> [AIM OF THE EXERCISE] Check each line of the records for "Blender"; collect those that have it.
--
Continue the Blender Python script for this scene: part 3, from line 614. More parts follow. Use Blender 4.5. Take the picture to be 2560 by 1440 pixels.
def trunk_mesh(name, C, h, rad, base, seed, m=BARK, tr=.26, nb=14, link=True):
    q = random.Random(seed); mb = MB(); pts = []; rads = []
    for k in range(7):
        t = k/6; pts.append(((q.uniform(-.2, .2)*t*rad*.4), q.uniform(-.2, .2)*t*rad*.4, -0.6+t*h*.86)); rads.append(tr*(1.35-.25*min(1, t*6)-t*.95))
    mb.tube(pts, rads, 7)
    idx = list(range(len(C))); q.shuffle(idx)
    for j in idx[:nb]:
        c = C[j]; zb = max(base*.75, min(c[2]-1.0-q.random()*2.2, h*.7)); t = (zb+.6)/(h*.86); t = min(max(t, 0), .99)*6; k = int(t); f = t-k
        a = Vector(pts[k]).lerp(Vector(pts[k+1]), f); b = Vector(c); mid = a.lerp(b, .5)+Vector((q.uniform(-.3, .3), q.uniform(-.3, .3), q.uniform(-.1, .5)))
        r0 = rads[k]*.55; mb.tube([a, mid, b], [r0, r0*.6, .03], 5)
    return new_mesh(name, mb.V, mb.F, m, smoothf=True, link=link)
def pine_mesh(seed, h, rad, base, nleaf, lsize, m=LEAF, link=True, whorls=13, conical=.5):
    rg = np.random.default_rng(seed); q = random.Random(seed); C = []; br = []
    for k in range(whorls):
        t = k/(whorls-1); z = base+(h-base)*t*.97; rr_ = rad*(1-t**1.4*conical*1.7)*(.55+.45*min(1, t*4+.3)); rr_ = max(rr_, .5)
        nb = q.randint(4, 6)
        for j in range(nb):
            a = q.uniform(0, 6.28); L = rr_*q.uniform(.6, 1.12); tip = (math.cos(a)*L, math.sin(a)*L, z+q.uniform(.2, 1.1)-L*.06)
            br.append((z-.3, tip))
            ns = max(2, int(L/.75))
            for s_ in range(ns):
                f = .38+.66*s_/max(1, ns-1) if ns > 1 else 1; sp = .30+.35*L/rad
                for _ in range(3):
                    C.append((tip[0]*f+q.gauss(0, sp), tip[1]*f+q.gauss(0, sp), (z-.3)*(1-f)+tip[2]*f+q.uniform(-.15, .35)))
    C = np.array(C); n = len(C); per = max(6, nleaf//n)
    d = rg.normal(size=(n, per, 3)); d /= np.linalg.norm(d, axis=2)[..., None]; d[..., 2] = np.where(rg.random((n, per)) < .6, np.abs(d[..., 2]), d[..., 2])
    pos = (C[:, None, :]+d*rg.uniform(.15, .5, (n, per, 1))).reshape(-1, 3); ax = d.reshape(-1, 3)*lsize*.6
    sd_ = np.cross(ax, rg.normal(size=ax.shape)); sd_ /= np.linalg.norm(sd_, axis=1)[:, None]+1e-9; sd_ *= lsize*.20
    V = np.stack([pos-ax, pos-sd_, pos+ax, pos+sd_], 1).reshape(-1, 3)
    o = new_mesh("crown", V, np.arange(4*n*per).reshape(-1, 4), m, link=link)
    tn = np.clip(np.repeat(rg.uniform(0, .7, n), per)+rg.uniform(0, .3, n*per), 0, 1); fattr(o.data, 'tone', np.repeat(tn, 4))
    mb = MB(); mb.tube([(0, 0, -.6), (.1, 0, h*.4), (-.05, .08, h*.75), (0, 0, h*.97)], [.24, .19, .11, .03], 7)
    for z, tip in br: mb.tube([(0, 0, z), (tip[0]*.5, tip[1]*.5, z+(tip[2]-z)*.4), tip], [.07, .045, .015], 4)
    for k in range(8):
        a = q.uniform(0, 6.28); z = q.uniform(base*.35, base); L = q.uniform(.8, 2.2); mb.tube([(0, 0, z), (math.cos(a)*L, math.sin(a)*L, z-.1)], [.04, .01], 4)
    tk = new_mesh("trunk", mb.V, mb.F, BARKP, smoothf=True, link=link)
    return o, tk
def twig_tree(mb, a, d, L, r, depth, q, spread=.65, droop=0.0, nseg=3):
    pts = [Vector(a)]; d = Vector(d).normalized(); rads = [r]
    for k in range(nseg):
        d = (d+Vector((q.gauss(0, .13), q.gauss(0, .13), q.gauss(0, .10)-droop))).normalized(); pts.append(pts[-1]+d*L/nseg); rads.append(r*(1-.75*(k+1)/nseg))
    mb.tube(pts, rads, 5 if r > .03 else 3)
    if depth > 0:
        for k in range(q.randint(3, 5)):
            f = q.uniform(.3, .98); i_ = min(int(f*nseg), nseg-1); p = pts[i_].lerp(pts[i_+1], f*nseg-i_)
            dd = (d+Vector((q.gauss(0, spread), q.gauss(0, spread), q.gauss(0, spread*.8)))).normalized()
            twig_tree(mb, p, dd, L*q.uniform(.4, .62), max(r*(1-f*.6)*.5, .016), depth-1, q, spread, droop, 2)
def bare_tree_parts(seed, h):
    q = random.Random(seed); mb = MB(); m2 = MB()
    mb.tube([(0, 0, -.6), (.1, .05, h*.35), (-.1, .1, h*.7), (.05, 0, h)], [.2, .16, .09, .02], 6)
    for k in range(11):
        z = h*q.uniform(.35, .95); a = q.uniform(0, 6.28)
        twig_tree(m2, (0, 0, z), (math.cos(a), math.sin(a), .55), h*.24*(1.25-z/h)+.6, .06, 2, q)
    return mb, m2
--
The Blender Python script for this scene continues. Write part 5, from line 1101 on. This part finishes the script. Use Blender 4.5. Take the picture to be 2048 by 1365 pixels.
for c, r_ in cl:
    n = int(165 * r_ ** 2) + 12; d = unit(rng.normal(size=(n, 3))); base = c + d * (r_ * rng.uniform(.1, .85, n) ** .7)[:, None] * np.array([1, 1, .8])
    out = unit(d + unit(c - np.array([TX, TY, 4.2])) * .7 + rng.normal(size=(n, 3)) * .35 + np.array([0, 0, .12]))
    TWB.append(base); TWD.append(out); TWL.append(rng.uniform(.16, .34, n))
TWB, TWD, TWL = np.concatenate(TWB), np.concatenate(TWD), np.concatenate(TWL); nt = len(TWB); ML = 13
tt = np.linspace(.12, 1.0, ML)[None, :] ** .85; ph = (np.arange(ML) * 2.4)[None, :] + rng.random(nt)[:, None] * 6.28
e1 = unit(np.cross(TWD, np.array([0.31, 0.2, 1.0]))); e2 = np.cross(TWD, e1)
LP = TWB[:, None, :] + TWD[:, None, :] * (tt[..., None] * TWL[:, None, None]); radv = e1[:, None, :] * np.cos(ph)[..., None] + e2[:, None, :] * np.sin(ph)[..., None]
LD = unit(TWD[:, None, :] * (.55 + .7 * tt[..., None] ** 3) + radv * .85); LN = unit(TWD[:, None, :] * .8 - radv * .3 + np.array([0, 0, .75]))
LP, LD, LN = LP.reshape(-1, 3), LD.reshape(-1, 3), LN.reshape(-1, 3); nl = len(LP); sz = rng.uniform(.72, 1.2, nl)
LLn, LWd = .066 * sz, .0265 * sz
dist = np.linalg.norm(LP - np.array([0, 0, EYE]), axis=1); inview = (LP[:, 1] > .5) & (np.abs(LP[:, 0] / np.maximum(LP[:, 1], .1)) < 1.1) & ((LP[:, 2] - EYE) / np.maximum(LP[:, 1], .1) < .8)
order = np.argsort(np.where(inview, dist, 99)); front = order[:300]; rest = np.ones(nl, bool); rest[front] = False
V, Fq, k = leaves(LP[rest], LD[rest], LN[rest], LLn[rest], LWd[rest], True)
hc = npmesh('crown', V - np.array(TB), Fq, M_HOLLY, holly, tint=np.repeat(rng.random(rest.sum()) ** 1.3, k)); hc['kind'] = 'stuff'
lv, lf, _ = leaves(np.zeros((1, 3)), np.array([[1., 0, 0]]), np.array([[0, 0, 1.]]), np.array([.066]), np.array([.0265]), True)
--
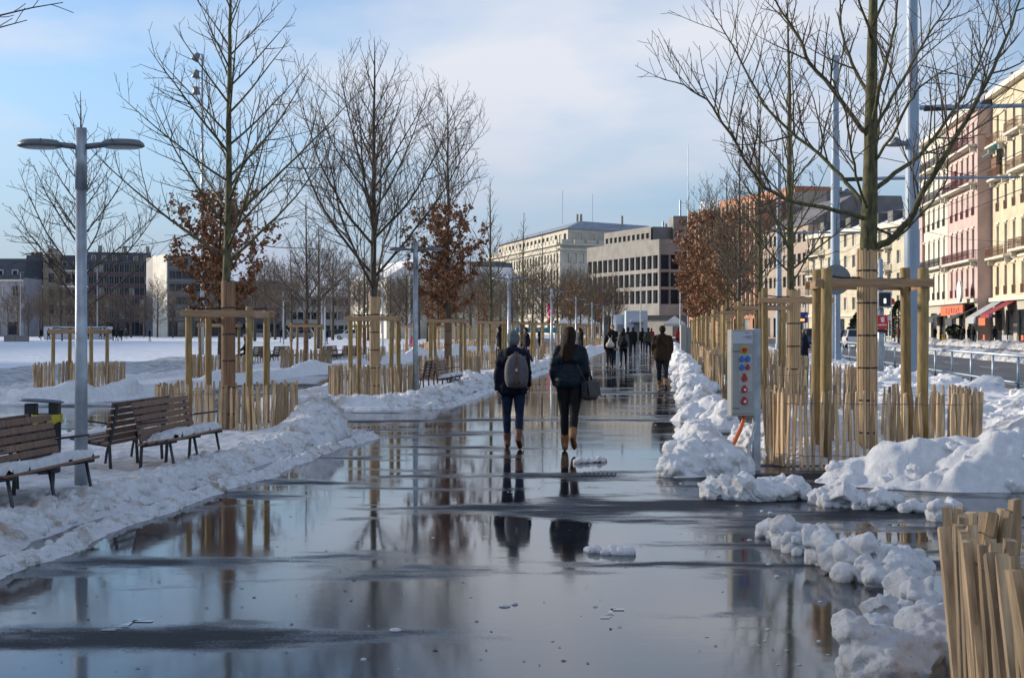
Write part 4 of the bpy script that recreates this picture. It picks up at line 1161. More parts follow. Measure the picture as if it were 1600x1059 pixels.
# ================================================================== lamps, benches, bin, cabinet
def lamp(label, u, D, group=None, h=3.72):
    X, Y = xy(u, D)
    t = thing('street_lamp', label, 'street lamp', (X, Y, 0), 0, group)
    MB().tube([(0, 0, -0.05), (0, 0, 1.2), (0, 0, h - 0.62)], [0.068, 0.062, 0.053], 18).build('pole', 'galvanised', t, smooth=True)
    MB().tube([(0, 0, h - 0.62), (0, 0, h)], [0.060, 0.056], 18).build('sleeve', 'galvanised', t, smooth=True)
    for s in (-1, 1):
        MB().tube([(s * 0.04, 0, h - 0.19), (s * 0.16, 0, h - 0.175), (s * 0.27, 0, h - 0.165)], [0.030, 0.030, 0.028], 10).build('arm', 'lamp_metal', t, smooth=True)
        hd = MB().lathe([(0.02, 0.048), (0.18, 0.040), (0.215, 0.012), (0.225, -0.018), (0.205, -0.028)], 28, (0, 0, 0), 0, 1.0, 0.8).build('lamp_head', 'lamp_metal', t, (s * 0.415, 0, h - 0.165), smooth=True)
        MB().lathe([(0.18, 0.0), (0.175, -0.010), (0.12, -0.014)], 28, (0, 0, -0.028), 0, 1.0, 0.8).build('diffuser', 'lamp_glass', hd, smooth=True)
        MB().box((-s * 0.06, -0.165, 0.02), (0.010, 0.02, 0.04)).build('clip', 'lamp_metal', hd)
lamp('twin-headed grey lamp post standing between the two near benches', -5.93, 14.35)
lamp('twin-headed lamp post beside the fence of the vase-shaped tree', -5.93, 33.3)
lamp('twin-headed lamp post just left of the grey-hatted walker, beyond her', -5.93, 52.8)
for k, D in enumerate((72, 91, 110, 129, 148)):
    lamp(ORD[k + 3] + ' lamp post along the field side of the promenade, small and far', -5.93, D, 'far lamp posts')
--
> [WRITTEN RESPONSE]
Continue the Blender Python script for this scene: part 3, from line 614. More parts follow. Use Blender 4.5. Take the picture to be 2560 by 1440 pixels.
The Blender Python script for this scene continues. Write part 5, from line 1101 on. This part finishes the script. Use Blender 4.5. Take the picture to be 2048 by 1365 pixels.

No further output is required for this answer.